I'm monitoring calls, answering Tier 1 questions, make sure all SLAs [Service Level Agreements] are being met. Our Team Manager will send us the previous day's, week's or month's [help desk performance] numbers. But I can tell by monitoring the queues if we're meeting SLAs. If it escalates past a certain level, I know it will blow an SLA, so I intercede.

11:00am: We can eat out or at our desk for lunch hour. I'll usually grab a sandwich from the cafeteria and come back. I don't like to leave my desk. I usually working through lunch, or I update KIWI -- I add to that daily.

12:00pm: I review [problematic] tickets with Tier 1's after my lunch hour. I have a good relationship with them, partly because I've worked as a Tier 1 since 1995 at two other companies so I can work with them on their level. I don't like to wait to build a case against someone, Gestapo-style. I like to work with them and catch things early.
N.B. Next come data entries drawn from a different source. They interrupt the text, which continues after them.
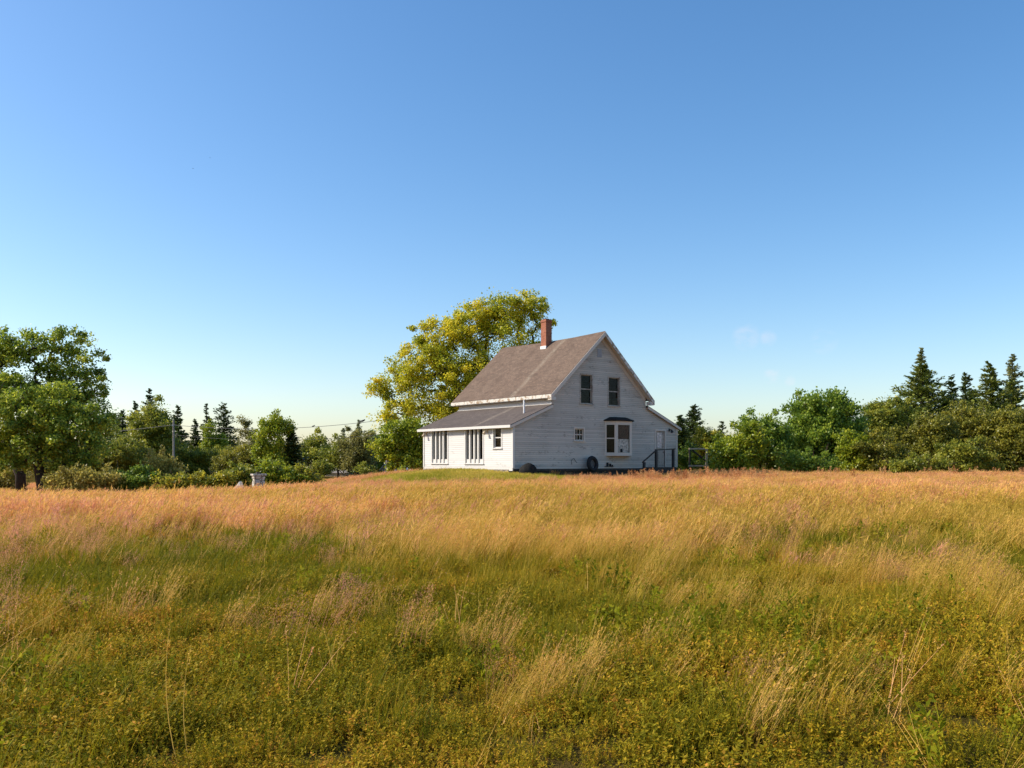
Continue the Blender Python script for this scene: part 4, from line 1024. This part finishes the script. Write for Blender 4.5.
def patch(x, y):           # where the dry grass stands tall: 0 green low cover, 1 dry
    n1 = fbm(x * .16 + 5, y * .13 + 2, 3); n2 = fbm(x * .55 + 40, y * .40 + 11, 3)
    b = -.51 + .60 * smooth(y, 6.5, 13.5) + .42 * smooth(y, 12, 24) + .22 * smooth(y, 24, 36)
    b = b + .10 * smooth(x / np.maximum(y, 1), .05, .5) - .14 * np.exp(-((x / y + .34) / .22) ** 2) * np.exp(-((y - 14) / 3.5) ** 2)
    d = b + 1.75 * (n1 - .5) + 1.4 * (n2 - .5) + .33
    for cx, cy, rx, ry, a in ((-.30, 8.05, .3, .3, .25), (.25, 6.5, .35, .4, .3), (1.0, 6.9, .4, .4, .2), (2.15, 9.7, .9, .7, .5), (3.6, 6.0, .5, .5, .25), (-3.3, 6.6, .6, .5, .2)):
        d = d + a * np.exp(-(((x - cx) / rx) ** 2 + ((y - cy) / ry) ** 2))
    d = d - .8 * np.exp(-(((x + 3.35) / .7) ** 2 + ((y - 10.6) / .6) ** 2)) - .50 * np.exp(-(((x - 5) / 4.5) ** 2 + ((y - 29) / 2.6) ** 2)) - .35 * np.exp(-(((x - 1.9) / 1.2) ** 2 + ((y - 7.6) / 1.4) ** 2))
    return np.clip(d, 0, 1)
def pick(x, y, prob):
    k = RNG.random(len(x)) < prob; k &= ~footprint(x, y); return x[k], y[k]
def lay(x, y, lift=0): return np.stack([x, y, H(x, y) + lift], 1)

herbs = [tuft_herb(i) for i in range(6)]
grasses = [tuft_grass(i) for i in range(6)] + [tuft_grass(i + 9, 18, (.16, .36), 'grass', .017, .26, .4, 'grass_far') for i in range(6)]
drys = [tuft_dry(i) for i in range(6)] + [tuft_dry(i + 9, True) for i in range(6)]
seeds = [tuft_seed(i) for i in range(6)] + [tuft_seed(i + 9, True) for i in range(6)]
lawns = [tuft_grass(i + 20, 40, (.05, .13), 'lawn', .012, .24, .5, 'lawn') for i in range(4)]
weeds = [tuft_weed(i) for i in range(5)]
def bands(x, y): return fbm(x * .055 + 90, y * .17 + 9, 4)
def clumps(x, y): return .5 * fbm(x * .75 + 13, y * .55 + 3, 2) + .5 * fbm(x * 2.1 + 50, y * 1.6 + 33, 2)
def tall(x, y, a): return 1 + a * (clumps(x, y) - .5) * 2

# ground cover of small leaves, thick near the camera
x, y = wedge(42000, 2.6, 22); d = patch(x, y); x, y = pick(x, y, np.clip(1.1 - 1.1 * d, .12, 1) * (1 - .75 * smooth(y, 11, 20)) * np.clip(.7 + 1.6 * (clumps(x, y) - .18), .45, 1))
scatter('ground_cover', 'low leafy green ground cover in the near meadow', 'ground cover', herbs, lay(x, y, -.02), (.70 + .55 * RNG.random(len(x))) * tall(x, y, .8), .19 + .95 * (fbm(x * .40, y * .33 + 60, 4) - .15), 3.1, .2, jit=.14)
# green and olive meadow grass
x, y = wedge(60000, 2.8, 62); d = patch(x, y); lm = lawn_mask(x, y)
x, y = pick(x, y, np.clip(1.15 - .75 * d, .3, 1) * (1 - lm) * (.30 + .70 * smooth(y, 6, 13)) * np.clip(.3 + 1.5 * (clumps(x, y) - .1), .1, 1)); d = patch(x, y)
scatter('meadow_grass', 'green and olive long grass across the meadow', 'grass', grasses, lay(x, y), (.75 + .5 * RNG.random(len(x))) * (1 - .12 * smooth(y, 15, 45)) * tall(x, y, .7), .10 + .36 * d + 1.0 * (fbm(x * .3 + 70, y * .25, 4) - .5) + .15 * smooth(y, 12, 30), .8, .15, lod=(9, 20))
# golden dry grass with leaning stalks
x, y = wedge(80000, 3.0, 66); d = patch(x, y); lm = lawn_mask(x, y)
x, y = pick(x, y, np.clip(d * 1.15 - .12, .03, 1) * (1 - lm) ** 2 * np.clip(.25 + 2.0 * (clumps(x, y) - .25), .06, 1)); d = patch(x, y)
for cx, cy, rad, cn in ((-.30, 8.0, .20, 16), (-.16, 8.25, .14, 9), (.22, 6.5, .24, 24), (.42, 6.75, .18, 14), (.10, 6.1, .18, 10), (.95, 6.9, .2, 9), (1.35, 7.5, .25, 8), (2.0, 9.8, .4, 26), (2.6, 9.4, .35, 16),
                        (3.4, 6.1, .3, 10), (2.2, 5.6, .25, 10), (3.1, 5.3, .2, 9), (-3.3, 6.9, .35, 12), (-4.1, 9.0, .4, 14), (4.8, 8.6, .5, 18), (1.5, 5.4, .2, 7), (-1.8, 9.4, .3, 9), (5.2, 6.7, .3, 10)):
    cn = max(3, int(cn * .4)); x = np.concatenate([x, cx + RNG.normal(size=cn) * rad * .85]); y = np.concatenate([y, cy + RNG.normal(size=cn) * rad * .85]); d = np.concatenate([d, np.full(cn, .8)])
far = smooth(y, 26, 48); left = smooth(-x / y, -.12, .3)
scatter('dry_grass', 'golden dry grass leaning right in the wind', 'grass', drys, lay(x, y), (.75 + .45 * RNG.random(len(x))) * (1 - .46 * far) * (.80 + .20 * smooth(y, 8, 15)) * tall(x, y, .6), .20 + .22 * d + .26 * far + 1.5 * (bands(x, y) - .5) + .10 * left, .42, .14, lod=(11, 24), jit=.16)
# pinkish seed heads
x, y = wedge(60000, 5, 66); d = patch(x, y); lm = lawn_mask(x, y); pink = bands(x, y)
pr = np.clip((d * .8 + .15) * (pink - .40 + .24 * smooth(y, 14, 40) - .08 * (1 - smooth(y, 9, 13)) + .14 * smooth(-x / y, -.1, .3)) * 3, .0, 1)
x, y = pick(x, y, pr * (1 - lm) ** 2 * np.clip(.3 + 1.6 * (clumps(x, y) - .2), .1, 1))
scatter('seed_grass', 'pinkish tan grass seed heads toward the far meadow', 'grass', seeds, lay(x, y), (.8 + .45 * RNG.random(len(x))) * (1 - .46 * smooth(y, 26, 48)) * tall(x, y, .5), .25 + .5 * RNG.random(len(x)) + .2 * smooth(-x / y, -.1, .3), .6, .12, lod=(11, 24))
# broad leaved weeds in drifts and single dead stalks
broads = [tuft_broad(i) for i in range(6)]; stalks = [tuft_stalk(i) for i in range(8)]
x, y = wedge(5200, 3.2, 20)
drift = np.exp(-(((x - 2.1) / 1.5) ** 2 + ((y - 8.3) / 1.6) ** 2)) + .6 * np.exp(-(((x + 3.4) / 1.3) ** 2 + ((y - 6.2) / .9) ** 2)) + .5 * np.exp(-(((x - 2.8) / .8) ** 2 + ((y - 5.6) / .6) ** 2))
x, y = pick(x, y, np.clip(.9 * drift + .5 * (fbm(x * .6 + 3, y * .6 + 77, 3) - .52).clip(0) * 4, 0, 1))
scatter('leafy_weeds', 'broad leaved green weeds in drifts among the low cover', 'weeds', broads, lay(x, y, -.01), .6 + .7 * RNG.random(len(x)), .2 + .6 * RNG.random(len(x)), 3.1, .15)
x, y = wedge(1300, 3.2, 24); x, y = pick(x, y, np.clip(.10 + 1.4 * (fbm(x * .5 + 31, y * .5 + 7, 3) - .45), .04, .6))
scatter('dead_stalks', 'single bleached dead stalks leaning over the meadow', 'grass stalks', stalks, lay(x, y), .7 + .5 * RNG.random(len(x)), .4 + .5 * RNG.random(len(x)), .9, .2)
# short grass on the mound by the house
x = RNG.uniform(-20, 14, 26000); y = RNG.uniform(40, 66, 26000); lm = lawn_mask(x, y); x, y = pick(x, y, lm)
scatter('lawn_grass', 'short green lawn on the mound beside the house', 'lawn', lawns, lay(x, y, -.01), .9 + .6 * RNG.random(len(x)), .30 + .9 * (fbm(x * .4, y * .4, 3) - .1), 3.1, .1)
# rusty dried weeds in front of the porch
x = 4.2 + 30 * RNG.random(2200) ** 1.5; y = RNG.normal(47.3, 1.5, 2200) + .22 * (x - 12).clip(0)
x, y = pick(x, y, np.clip(.75 - .05 * (x - 6), .10, .7) * smooth(x, 4.0, 7.0) * np.clip(2.6 * (fbm(x * .5, y * .5, 3) - .34), .02, 1))
scatter('dried_weeds', 'rusty brown dried weeds in front of the porch', 'weeds', weeds, lay(x, y), .40 + .60 * RNG.random(len(x)) ** 1.5, .3 + .6 * RNG.random(len(x)), 3.1, .2)

# ------------------------------------------------------------------ light, sky, camera
SUN_EL = 36.0
sx, sy = -.9994, .035; nn = math.hypot(sx, sy); sx /= nn; sy /= nn
sun_dir = Vector((sx * math.cos(R(SUN_EL)), sy * math.cos(R(SUN_EL)), math.sin(R(SUN_EL))))
sd = bpy.data.lights.new('Sun', 'SUN'); sd.energy = 4.2; sd.angle = R(.53); sd.color = (1.0, .91, .77)
so = bpy.data.objects.new('Sun', sd); COL.objects.link(so); so.rotation_euler = sun_dir.to_track_quat('Z', 'Y').to_euler(); so.location = (-60, -20, 60)
wd = bpy.data.worlds.new('World'); scene.world = wd; wd.use_nodes = True
t = wd.node_tree; t.nodes.clear()
sky = t.nodes.new('ShaderNodeTexSky'); sky.sky_type = 'NISHITA'; sky.sun_disc = False
sky.sun_elevation = R(SUN_EL); sky.sun_rotation = math.atan2(sx, sy) % (2 * math.pi)
sky.air_density = 1.0; sky.dust_density = 1.0; sky.ozone_density = 3.0; sky.altitude = 0
hs = t.nodes.new('ShaderNodeHueSaturation'); hs.inputs['Saturation'].default_value = 1.25
bg = t.nodes.new('ShaderNodeBackground'); bg.inputs['Strength'].default_value = .143
wo = t.nodes.new('ShaderNodeOutputWorld')
wb = t.nodes.new('ShaderNodeVectorMath'); wb.operation = 'MULTIPLY'; wb.inputs[1].default_value = (1.09, 1.005, .965)
t.links.new(sky.outputs[0], hs.inputs['Color']); t.links.new(hs.outputs[0], wb.inputs[0])
# a few faint rosy wisps of cloud low over the right treeline
tc = t.nodes.new('ShaderNodeTexCoord'); nz = t.nodes.new('ShaderNodeTexNoise'); nz.inputs['Scale'].default_value = 55; nz.inputs['Detail'].default_value = 5
mp = t.nodes.new('ShaderNodeMapping'); mp.inputs['Scale'].default_value = (1, 1, 1.8); t.links.new(tc.outputs['Generated'], mp.inputs[0]); t.links.new(mp.outputs[0], nz.inputs['Vector'])
def tm(op, a, b=0.0):
    o = t.nodes.new('ShaderNodeMath'); o.operation = op; o.use_clamp = op == 'MULTIPLY'
    for k, v in enumerate((a, b)):
        if hasattr(v, 'links'): t.links.new(v, o.inputs[k])
        else: o.inputs[k].default_value = v
    return o.outputs[0]
total = None
for cpx, cpy, rad, amt in ((746, 337, .0095, .55), (768, 338, .006, .45), (824, 341, .009, .35), (772, 376, .006, .6), (790, 381, .004, .55)):
    cdir = Vector((cpx - 512, F, HZ - cpy)).normalized()
    vm = t.nodes.new('ShaderNodeVectorMath'); vm.operation = 'DISTANCE'; vm.inputs[1].default_value = cdir; t.links.new(tc.outputs['Generated'], vm.inputs[0])
    fall = tm('SUBTRACT', 1.0, tm('DIVIDE', vm.outputs['Value'], rad * 1.7)); fall = tm('MAXIMUM', fall, 0.0)
    c_ = tm('MULTIPLY', tm('MULTIPLY', fall, 2.0), tm('MULTIPLY', tm('MAXIMUM', tm('SUBTRACT', nz.outputs['Fac'], .36), 0.0), amt * 1.3))
    total = c_ if total is None else tm('MAXIMUM', total, c_)
cm = t.nodes.new('ShaderNodeMix'); cm.data_type = 'RGBA'; cm.inputs[7].default_value = (5.0, 4.5, 4.8, 1)
t.links.new(total, cm.inputs[0]); t.links.new(wb.outputs[0], cm.inputs[6]); t.links.new(cm.outputs[2], bg.inputs[0]); t.links.new(bg.outputs[0], wo.inputs[0])

cd = bpy.data.cameras.new('Camera'); cam = bpy.data.objects.new('Camera', cd); COL.objects.link(cam)
cam.location = (0, 0, EYE); cam.rotation_euler = (R(90), 0, 0)
cd.sensor_width = 36; cd.lens = 36 * F / 1024; cd.shift_y = (HZ - 384) / 1024; cd.clip_start = .1; cd.clip_end = 6000
scene.camera = cam
vs = scene.view_settings; vs.view_transform = 'Standard'; vs.look = 'None'; vs.exposure = 0.52; vs.gamma = 1.0; vs.use_curve_mapping = False
scene.cycles.max_bounces = 6; scene.cycles.transparent_max_bounces = 8
scene.cycles.use_adaptive_sampling = True
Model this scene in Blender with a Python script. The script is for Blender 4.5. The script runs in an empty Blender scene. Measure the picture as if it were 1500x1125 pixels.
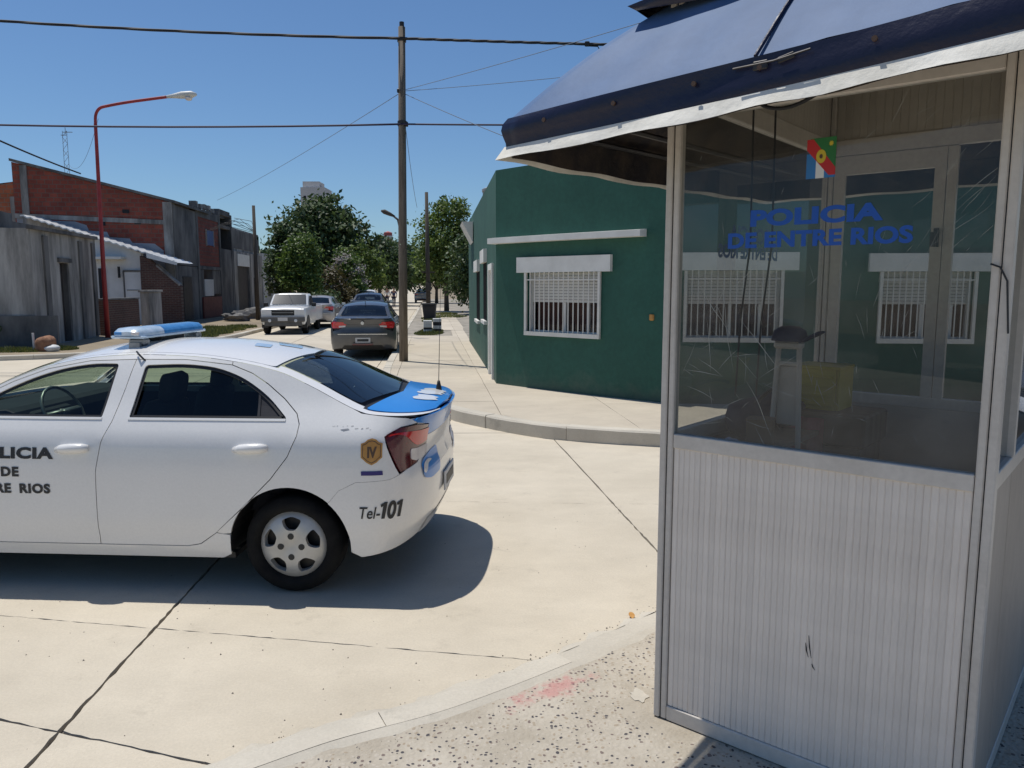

2:00pm: Make sure we're meeting SLAs. Though I get reports daily from my team manager in the morning, this is usually when I have time to review them. He generates KEWA usage reports to see how often the Tier 1's are accessing KEWA, an SLA report, and a customer satisfaction report. The satisfaction surveys are on a 1-5 scale. You can tell if someone is doing poorly on their tickets: they tend to use KEWA less. Symposium is a useful tool, too. It's the software tied into our phone system that calculates when the analysts login, how long it takes to handle calls, how long they took for breaks, and how long people were put on hold. Symposium also tells me how long the queue is.

4:00pm: My shift is over and I'm wrapping up. Now the duties are in the other Tier 2's hands until he leaves for the day.